After that is finished, she is painted entirely black, and the symbol of her clan is painted on her chest. Then, all of her hair is pulled out by hand (though, in more recent years, the girls have the option of simply having their hair shorn). She emerges from the room, and it dressed in traditional garments; her eyes are covered, and then begins the four day period in which she is not allowed to sleep at all. During the day, as the tribe sings and chants and plays all sorts of instruments as she (assisted by a man on either side of her) continuously jumps back and forth over a campfire.

At the end of the four days, she and an infant from the tribe are carried to the river and placed in it, to represent the symbolic cleanse of her childhood. After this, she is officially considered an adult.

Friday, March 1, 2013

Phaedrus

" I don't know why I'm so gripped to go there
A universe riddle that only I know?
Mr. Robert he says, "It's all in the head!"
Tell me, Phaedrus, what's good, is it Idaho? "


I was driving home last night from acapella practice, with my iPod on shuffle and "Idaho" by Nerina Pallot surfaced. It's one of my favorite songs, and the timing was ironic because it's a song I associate with traveling - which I will be doing today right after this class actually. But the above lyric, the one right at the end, caught my attention.


Phaedrus.


It sounded mythological, but it wasn't one that I recognized from the Ovid book. Why would she put his name in the song?
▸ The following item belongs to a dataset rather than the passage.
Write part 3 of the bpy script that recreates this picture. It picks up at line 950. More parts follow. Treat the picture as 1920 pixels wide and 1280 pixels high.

Why does he know what's good?


There were several men who came up with that name during my search, specifically Phaedrus, a book written by Plato, but the one who seemed to make the most sense was the Greek Phaedrus, who was the head of an Epicurean school of thought. Because Epicureanism revolves around the ideology that "pleasure" is the greatest good, it would make sense for Miss Pallot to add his name into her song, asking him, "What's good?"


Not as interesting as I was hoping for, but still neat to know the reason behind that line. There's always meaning in lyrics.